# [Problem statement]
Copy the data exactly; pictures stay out of the copy.

[Source material start]

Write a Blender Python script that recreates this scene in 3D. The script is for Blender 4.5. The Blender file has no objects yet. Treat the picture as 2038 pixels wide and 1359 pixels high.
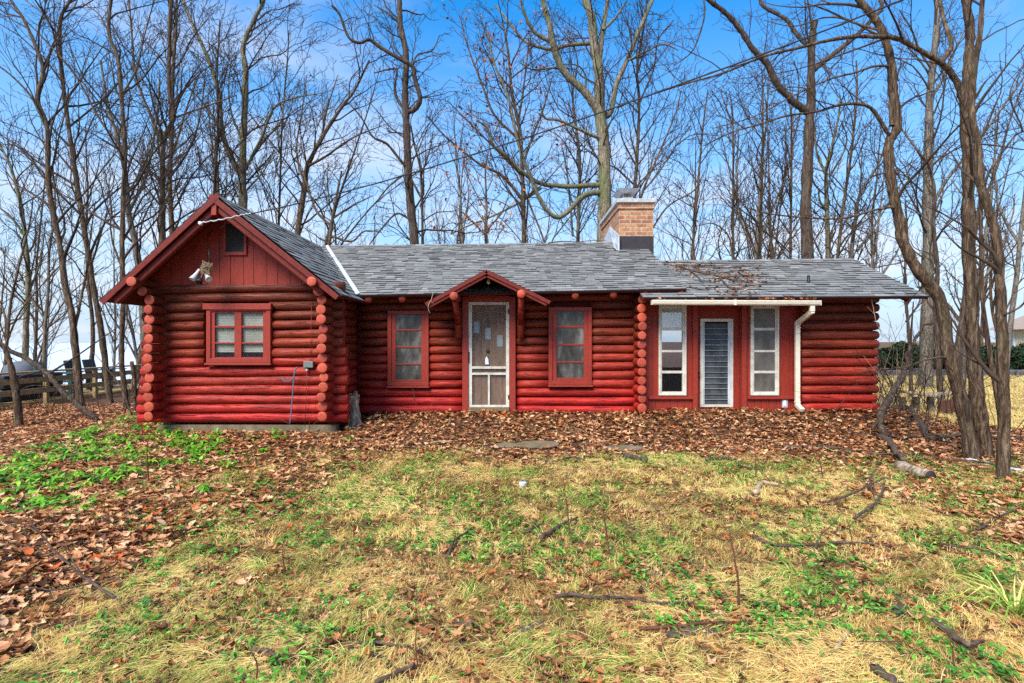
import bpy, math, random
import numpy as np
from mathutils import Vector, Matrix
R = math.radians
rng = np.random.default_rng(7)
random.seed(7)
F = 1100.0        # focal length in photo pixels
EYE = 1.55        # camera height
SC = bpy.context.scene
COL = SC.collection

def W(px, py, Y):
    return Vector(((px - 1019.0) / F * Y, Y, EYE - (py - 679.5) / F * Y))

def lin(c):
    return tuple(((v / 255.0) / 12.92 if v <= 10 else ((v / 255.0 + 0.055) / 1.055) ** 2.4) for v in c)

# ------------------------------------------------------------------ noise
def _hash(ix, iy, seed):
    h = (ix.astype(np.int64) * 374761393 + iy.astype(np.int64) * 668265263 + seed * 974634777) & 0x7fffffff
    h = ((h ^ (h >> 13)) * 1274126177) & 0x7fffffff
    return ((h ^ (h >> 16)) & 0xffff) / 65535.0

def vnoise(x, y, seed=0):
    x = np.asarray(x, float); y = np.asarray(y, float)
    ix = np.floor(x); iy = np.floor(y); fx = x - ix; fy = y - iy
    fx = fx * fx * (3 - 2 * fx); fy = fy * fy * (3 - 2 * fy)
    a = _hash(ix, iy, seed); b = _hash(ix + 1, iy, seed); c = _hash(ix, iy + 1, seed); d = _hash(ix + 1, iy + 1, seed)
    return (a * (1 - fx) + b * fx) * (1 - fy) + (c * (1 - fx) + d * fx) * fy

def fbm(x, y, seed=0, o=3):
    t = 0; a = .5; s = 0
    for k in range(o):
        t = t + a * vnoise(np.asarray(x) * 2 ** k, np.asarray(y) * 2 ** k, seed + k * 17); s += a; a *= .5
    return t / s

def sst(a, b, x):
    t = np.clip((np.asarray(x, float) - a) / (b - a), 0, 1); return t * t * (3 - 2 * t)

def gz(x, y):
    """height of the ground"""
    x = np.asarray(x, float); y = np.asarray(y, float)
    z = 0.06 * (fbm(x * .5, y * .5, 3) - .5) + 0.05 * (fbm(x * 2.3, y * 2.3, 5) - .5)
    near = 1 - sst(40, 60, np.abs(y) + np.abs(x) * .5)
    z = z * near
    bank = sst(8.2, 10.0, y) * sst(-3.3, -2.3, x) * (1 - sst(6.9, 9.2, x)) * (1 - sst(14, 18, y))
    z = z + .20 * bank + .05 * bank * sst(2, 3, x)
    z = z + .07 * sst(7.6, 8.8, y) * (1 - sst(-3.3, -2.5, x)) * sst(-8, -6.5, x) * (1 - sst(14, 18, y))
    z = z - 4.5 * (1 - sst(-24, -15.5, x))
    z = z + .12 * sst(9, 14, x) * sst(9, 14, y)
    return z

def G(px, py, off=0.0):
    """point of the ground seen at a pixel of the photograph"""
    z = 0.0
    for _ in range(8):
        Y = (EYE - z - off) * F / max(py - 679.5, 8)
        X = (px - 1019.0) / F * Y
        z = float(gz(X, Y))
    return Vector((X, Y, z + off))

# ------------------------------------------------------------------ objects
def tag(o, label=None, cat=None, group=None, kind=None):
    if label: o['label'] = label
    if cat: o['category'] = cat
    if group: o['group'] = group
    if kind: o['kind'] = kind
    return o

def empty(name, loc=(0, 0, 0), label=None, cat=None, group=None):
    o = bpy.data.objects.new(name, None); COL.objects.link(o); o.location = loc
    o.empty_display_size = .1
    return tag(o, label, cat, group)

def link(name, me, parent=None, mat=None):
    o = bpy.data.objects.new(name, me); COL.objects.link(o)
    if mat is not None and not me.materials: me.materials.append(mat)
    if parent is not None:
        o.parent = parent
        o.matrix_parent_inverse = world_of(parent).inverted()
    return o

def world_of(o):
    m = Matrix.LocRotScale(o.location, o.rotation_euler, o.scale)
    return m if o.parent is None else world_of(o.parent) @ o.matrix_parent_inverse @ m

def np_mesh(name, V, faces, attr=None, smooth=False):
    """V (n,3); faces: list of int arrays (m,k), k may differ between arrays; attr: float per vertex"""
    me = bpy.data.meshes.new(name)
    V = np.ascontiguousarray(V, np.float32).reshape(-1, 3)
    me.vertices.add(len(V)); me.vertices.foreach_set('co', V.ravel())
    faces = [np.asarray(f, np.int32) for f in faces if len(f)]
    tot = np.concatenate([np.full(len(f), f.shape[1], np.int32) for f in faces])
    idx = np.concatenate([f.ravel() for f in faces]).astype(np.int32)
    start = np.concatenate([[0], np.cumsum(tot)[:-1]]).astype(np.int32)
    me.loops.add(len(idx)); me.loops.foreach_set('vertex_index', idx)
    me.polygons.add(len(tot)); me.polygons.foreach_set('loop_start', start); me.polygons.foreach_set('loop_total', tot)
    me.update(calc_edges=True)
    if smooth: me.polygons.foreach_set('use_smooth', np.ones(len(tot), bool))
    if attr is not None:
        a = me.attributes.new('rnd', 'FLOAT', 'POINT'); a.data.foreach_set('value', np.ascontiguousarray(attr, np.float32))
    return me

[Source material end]

# [Full solution]
Write a Blender Python script that recreates this scene in 3D. The script is for Blender 4.5. The Blender file has no objects yet. Treat the picture as 2038 pixels wide and 1359 pixels high.
import bpy, math, random
import numpy as np
from mathutils import Vector, Matrix
R = math.radians
rng = np.random.default_rng(7)
random.seed(7)
F = 1100.0        # focal length in photo pixels
EYE = 1.55        # camera height
SC = bpy.context.scene
COL = SC.collection

def W(px, py, Y):
    return Vector(((px - 1019.0) / F * Y, Y, EYE - (py - 679.5) / F * Y))

def lin(c):
    return tuple(((v / 255.0) / 12.92 if v <= 10 else ((v / 255.0 + 0.055) / 1.055) ** 2.4) for v in c)

# ------------------------------------------------------------------ noise
def _hash(ix, iy, seed):
    h = (ix.astype(np.int64) * 374761393 + iy.astype(np.int64) * 668265263 + seed * 974634777) & 0x7fffffff
    h = ((h ^ (h >> 13)) * 1274126177) & 0x7fffffff
    return ((h ^ (h >> 16)) & 0xffff) / 65535.0

def vnoise(x, y, seed=0):
    x = np.asarray(x, float); y = np.asarray(y, float)
    ix = np.floor(x); iy = np.floor(y); fx = x - ix; fy = y - iy
    fx = fx * fx * (3 - 2 * fx); fy = fy * fy * (3 - 2 * fy)
    a = _hash(ix, iy, seed); b = _hash(ix + 1, iy, seed); c = _hash(ix, iy + 1, seed); d = _hash(ix + 1, iy + 1, seed)
    return (a * (1 - fx) + b * fx) * (1 - fy) + (c * (1 - fx) + d * fx) * fy

def fbm(x, y, seed=0, o=3):
    t = 0; a = .5; s = 0
    for k in range(o):
        t = t + a * vnoise(np.asarray(x) * 2 ** k, np.asarray(y) * 2 ** k, seed + k * 17); s += a; a *= .5
    return t / s

def sst(a, b, x):
    t = np.clip((np.asarray(x, float) - a) / (b - a), 0, 1); return t * t * (3 - 2 * t)

def gz(x, y):
    """height of the ground"""
    x = np.asarray(x, float); y = np.asarray(y, float)
    z = 0.06 * (fbm(x * .5, y * .5, 3) - .5) + 0.05 * (fbm(x * 2.3, y * 2.3, 5) - .5)
    near = 1 - sst(40, 60, np.abs(y) + np.abs(x) * .5)
    z = z * near
    bank = sst(8.2, 10.0, y) * sst(-3.3, -2.3, x) * (1 - sst(6.9, 9.2, x)) * (1 - sst(14, 18, y))
    z = z + .20 * bank + .05 * bank * sst(2, 3, x)
    z = z + .07 * sst(7.6, 8.8, y) * (1 - sst(-3.3, -2.5, x)) * sst(-8, -6.5, x) * (1 - sst(14, 18, y))
    z = z - 4.5 * (1 - sst(-24, -15.5, x))
    z = z + .12 * sst(9, 14, x) * sst(9, 14, y)
    return z

def G(px, py, off=0.0):
    """point of the ground seen at a pixel of the photograph"""
    z = 0.0
    for _ in range(8):
        Y = (EYE - z - off) * F / max(py - 679.5, 8)
        X = (px - 1019.0) / F * Y
        z = float(gz(X, Y))
    return Vector((X, Y, z + off))

# ------------------------------------------------------------------ objects
def tag(o, label=None, cat=None, group=None, kind=None):
    if label: o['label'] = label
    if cat: o['category'] = cat
    if group: o['group'] = group
    if kind: o['kind'] = kind
    return o

def empty(name, loc=(0, 0, 0), label=None, cat=None, group=None):
    o = bpy.data.objects.new(name, None); COL.objects.link(o); o.location = loc
    o.empty_display_size = .1
    return tag(o, label, cat, group)

def link(name, me, parent=None, mat=None):
    o = bpy.data.objects.new(name, me); COL.objects.link(o)
    if mat is not None and not me.materials: me.materials.append(mat)
    if parent is not None:
        o.parent = parent
        o.matrix_parent_inverse = world_of(parent).inverted()
    return o

def world_of(o):
    m = Matrix.LocRotScale(o.location, o.rotation_euler, o.scale)
    return m if o.parent is None else world_of(o.parent) @ o.matrix_parent_inverse @ m

def np_mesh(name, V, faces, attr=None, smooth=False):
    """V (n,3); faces: list of int arrays (m,k), k may differ between arrays; attr: float per vertex"""
    me = bpy.data.meshes.new(name)
    V = np.ascontiguousarray(V, np.float32).reshape(-1, 3)
    me.vertices.add(len(V)); me.vertices.foreach_set('co', V.ravel())
    faces = [np.asarray(f, np.int32) for f in faces if len(f)]
    tot = np.concatenate([np.full(len(f), f.shape[1], np.int32) for f in faces])
    idx = np.concatenate([f.ravel() for f in faces]).astype(np.int32)
    start = np.concatenate([[0], np.cumsum(tot)[:-1]]).astype(np.int32)
    me.loops.add(len(idx)); me.loops.foreach_set('vertex_index', idx)
    me.polygons.add(len(tot)); me.polygons.foreach_set('loop_start', start); me.polygons.foreach_set('loop_total', tot)
    me.update(calc_edges=True)
    if smooth: me.polygons.foreach_set('use_smooth', np.ones(len(tot), bool))
    if attr is not None:
        a = me.attributes.new('rnd', 'FLOAT', 'POINT'); a.data.foreach_set('value', np.ascontiguousarray(attr, np.float32))
    return me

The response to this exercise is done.